Das duidelijk, geen woord Latijn bij!
Nee, maar wel Engels...
Handelingen 24 [1 v.] En als hij handelde van rechtvaardigheid, en matigheid, en van het toekomende oordeel, Felix, zeer bevreesd geworden zijnde, antwoordde: Voor ditmaal ga heen; en als ik gelegenen tijd zal hebben bekomen, zo zal ik u tot mij roepen.
Romeinen 12 [1 v.] Want door de genade, die mij gegeven is, zeg ik een iegelijk, die onder u is, dat hij niet wijs zij boven hetgeen men behoort wijs te zijn; maar dat hij wijs zij tot matigheid, gelijk als God een iegelijk de mate des geloofs gedeeld heeft.
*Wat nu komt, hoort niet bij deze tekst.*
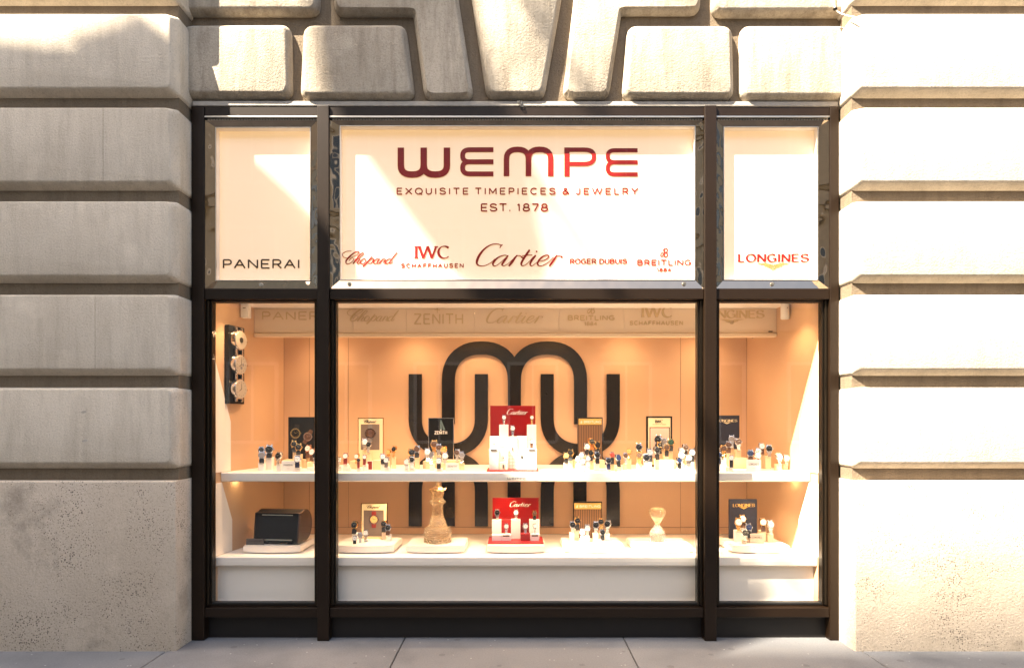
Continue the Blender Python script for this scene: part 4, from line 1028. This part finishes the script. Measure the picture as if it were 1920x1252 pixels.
# red displays
def red_display(org, sc, y0, floor, base, board, cols, fronts, ws, plates, logo, label, where):
    ox, oy = org
    def q(u, v): return ox + u / sc, oy + v / sc
    zf = floor(y0)
    t = thing('red_display_stand', label, 'display stand', (X(q(base[0], 0)[0] / 2 + q(base[1], 0)[0] / 2, y0), y0, Z(zf, y0)))
    bm = NB()
    zb = Z(floor(y0), y0)
    xb0, xb1 = X(q(base[0], 0)[0], y0 - .03), X(q(base[1], 0)[0], y0 - .03)
    box(bm, xb0, xb1, y0 - .03, y0 + .19, zb + .0005, zb + .008, .001); obj('base', bm, M['red_block'], t)
    yb = y0 + .16
    bm = NB(); a, c = q(board[0], board[1]); b, d = q(board[2], board[3]); pbox(bm, a, b, c, d, yb, yb + .012, .001); o = obj('back_board', bm, M['red_board'], t)
    bm = NB(); a, c = q(logo[0], logo[1]); b, d = q(logo[2], logo[3]); script(bm, 'Cartier', X(a, yb), X(b, yb), Z(c, yb), Z(d, yb), yb - .0015, .001, 1.15); obj('lettering', bm, M['white'], o)
    for (a, b, c, mat, yy) in cols:
        bm = NB(); a2, c2 = q(a, c); b2, _ = q(b, 0); y = y0 + yy; k = K * (DC + y) / DC
        box(bm, X(a2, y), X(b2, y), y, y + (b2 - a2) * k * .9, zb + .0085, Z(c2, y), .001, 1)
        obj('column', bm, M[mat], t)
    for (a, b, c, d, y) in plates:
        bm = NB(); a2, c2 = q(a, c); b2, d2 = q(b, d); pbox(bm, a2, b2, c2, d2, y0 + y, y0 + y + .003); obj('price_plate', bm, M['grey_plate'], t)
    srt = sorted(range(len(ws)), key=lambda i: (ws[i][0], ws[i][1]))
    for n, i in enumerate(srt):
        cx, cy, r, code, top, y = ws[i]; px, py = q(cx, cy)
        watch(px, py, y0 + y, r / sc, code, q(0, top)[1], f'{CW[code[1]]} watch, {DW[code[0]]} dial, {SW[code[2]]}, {ORD[n]} from left on {where}', 'watches on ' + where, yaw=random.uniform(-10, 25), tilt=-8)
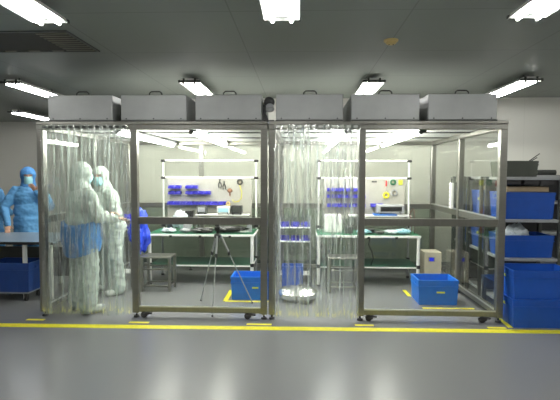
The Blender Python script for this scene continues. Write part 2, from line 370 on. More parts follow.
# fan filter boxes on the booth roofs
def ffu():
    t = thing('fan_filter_unit', '', 'fan filter unit', group='grey fan filter boxes on the booth roofs')
    W_ = .73
    mb = MB(); mb.box(0, W_, 0, 1.17, .014, .29, .006); mb.build('housing', M['ffu'], t)
    MB().box(-.004, W_+.004, -.004, 1.174, 0, .014).build('base_flange', M['dgrey'], t)
    mb = MB(); mb.tube([(.30, .06, .288), (.305, .06, .32), (.325, .06, .336), (.42, .06, .336), (.44, .06, .32), (.445, .06, .288)], .007, 8); mb.build('handle', M['dark'], t, True)
    for x in (.06, W_-.06): MB().cyl((x, -.001, .03), (x, -.007, .03), .008, n=10).build('screw', M['dgrey'], t)
    MB().cyl((W_/2, -.001, .03), (W_/2, -.007, .03), .008, n=10).build('screw', M['dgrey'], t)
    return t
f0 = ffu()
for i, (x, lab) in enumerate(((-2.81, 'leftmost of the six grey filter boxes, above the left strip curtain'), (-1.985, 'second grey filter box from the left on the booth roof'),
                              (-1.155, 'third grey filter box from the left, just left of the security camera'), (-.268, 'grey filter box just right of the security camera, above the middle strip curtain'),
                              (.553, 'fifth grey filter box from the left on the booth roof'), (1.376, 'rightmost of the six grey filter boxes on the booth roof'))):
    o = f0 if i == 0 else copy_tree(f0)
    o.location = (x, 5.28, 2.201); o['label'] = lab

# tubes inside the booths
def booth_tube():
    t = thing('tube_light', '', 'tube light', group='single tube lights under the booth ceilings')
    MB().box(.028, .062, 0, 2.46, .03, .055, .003).build('channel', M['greyplastic'], t)
    MB().cyl((0, .02, 0), (0, 2.46, 0), .024, n=14).build('tube', M['btube'], t, True)
    for y in (-.01, 2.45):
        MB().cyl((0, y, 0), (0, y+.03, 0), .026, n=14).box(-.012, .06, y, y+.03, .0, .055).build('end_cap', M['black'], t)
    return t
b0 = booth_tube()
for i, (x, lab) in enumerate(((-2.10, 'glowing tube light nearest the left strip curtain'), (-1.235, 'glowing tube light in the right half of the left booth'),
                              (.51, 'glowing tube light behind the middle strip curtain'), (1.335, 'glowing tube light over the crate and bench in the right booth'))):
    o = b0 if i == 0 else copy_tree(b0)
    o.location = (x, 5.42, 2.095); o['label'] = lab

# PVC strip curtains
def curtain(label, xa, xb, n, m, seed, clipm, y=FY-.022):
    rnd = random.Random(seed)
    t = thing('strip_curtain', label, 'strip curtain', ((xa+xb)/2, y, 0)); ox = (xa+xb)/2
    MB().box(xa-ox, xb-ox, -.004, .008, 2.135, 2.165, .002).build('mounting_rail', M['steel_h'], t)
    step = (xb-xa)/n
    for i in range(n):
        wd = step*1.35; x0 = xa-ox+step*i-(step*.17); yo = -.010-(i % 2)*.006
        ph = rnd.random()*6; am = .004+rnd.random()*.004; sway = (rnd.random()-.5)*.02; z1 = 2.16; z0 = .025+rnd.random()*.03
        mb = MB(); nu, nv = 12, 26; gr = []
        for v in range(nv+1):
            tt = v/nv; z = z1+(z0-z1)*tt; row = []
            for u in range(nu+1):
                s = u/nu
                x = x0+wd*s+sway*tt*tt+.006*math.sin(3*tt+ph)*tt
                yy = yo-.002-am*tt**.5*(1+math.sin(s*7+ph+tt*1.5))-.006*tt*(1+math.sin(5*tt+ph*2))
                row.append(mb.bm.verts.new((x, yy, z)))
            gr.append(row)
        for v in range(nv):
            for u in range(nu): mb.bm.faces.new((gr[v][u], gr[v][u+1], gr[v+1][u+1], gr[v+1][u]))
        mb.build('strip', m, t, True)
        cx = x0+wd/2
        MB().box(cx-.022, cx+.022, -.034, -.018, 2.125, 2.15, .004).build('clip', clipm, t)
    return t
curtain('clear plastic strip curtain over the left doorway with the white suited figures behind it', -2.868, -1.895, 13, M['pvc_a'], 3, M['dgrey'])
curtain('clear plastic strip curtain over the middle doorway between the two glass fronts', -.275, .632, 12, M['pvc_b'], 9, M['bead'])

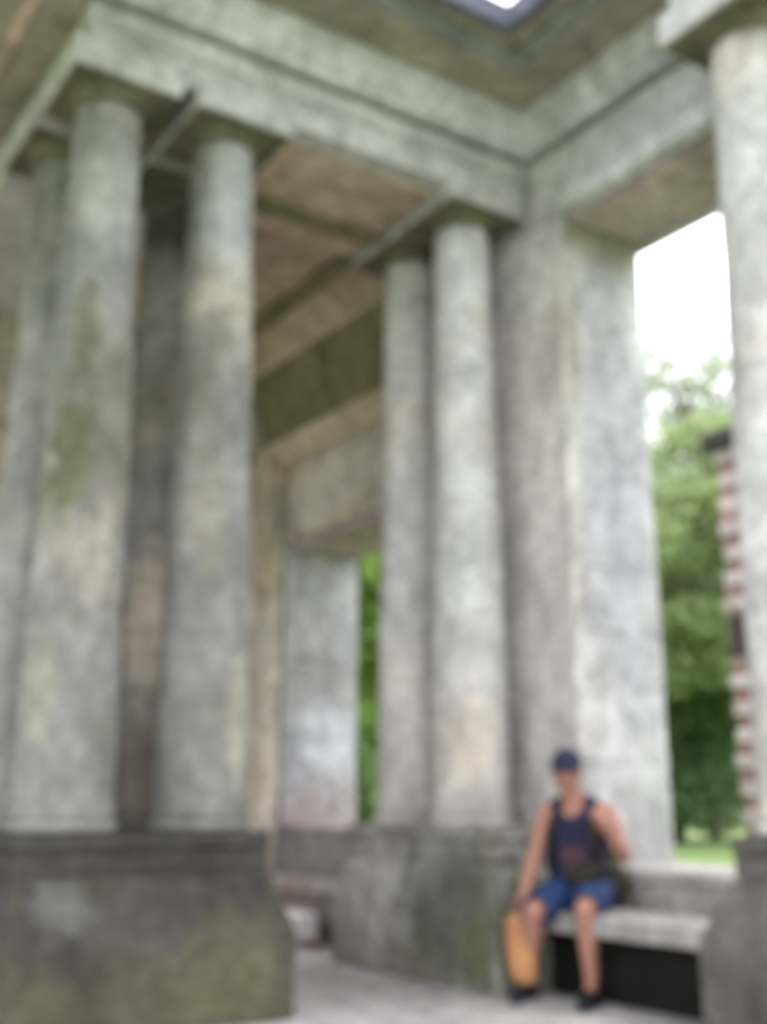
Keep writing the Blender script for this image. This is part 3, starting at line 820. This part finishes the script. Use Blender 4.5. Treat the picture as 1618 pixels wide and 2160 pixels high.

Galaten 5 [1 v.] Maar de vrucht des Geestes is liefde, blijdschap, vrede, lankmoedigheid, goedertierenheid, goedheid, geloof, zachtmoedigheid, matigheid.
1 Timotheüs 2 [2 v.] Desgelijks ook, dat de vrouwen, in een eerbaar gewaad, met schaamte en matigheid zichzelven versieren, niet in vlechtingen des haars, of goud, of paarlen, of kostelijke kleding;
2 Petrus 1 [1 v.] En bij de kennis matigheid, en bij de matigheid lijdzaamheid, en bij de lijdzaamheid godzaligheid,
Jezus Sirach 18 [1 v.] Verneder u door matigheid, eer gij ziek wordt, en bewijs in de tijd der zonden uw bekering.
2 Makkabeeën 4 [1 v.] Antiochus, hierover van harte bedroefd zijnde, en tot barmhartigheid geneigd, heeft geschreid over des overledenen matigheid en grote geschiktheid.
Je kunt er hooguit uithalen dat iemand niet te ver moet gaan. In wat ook.
Maar je kunt elkaar er moeilijk mee om de oren slaan. Of eigenlijk helemaal niet.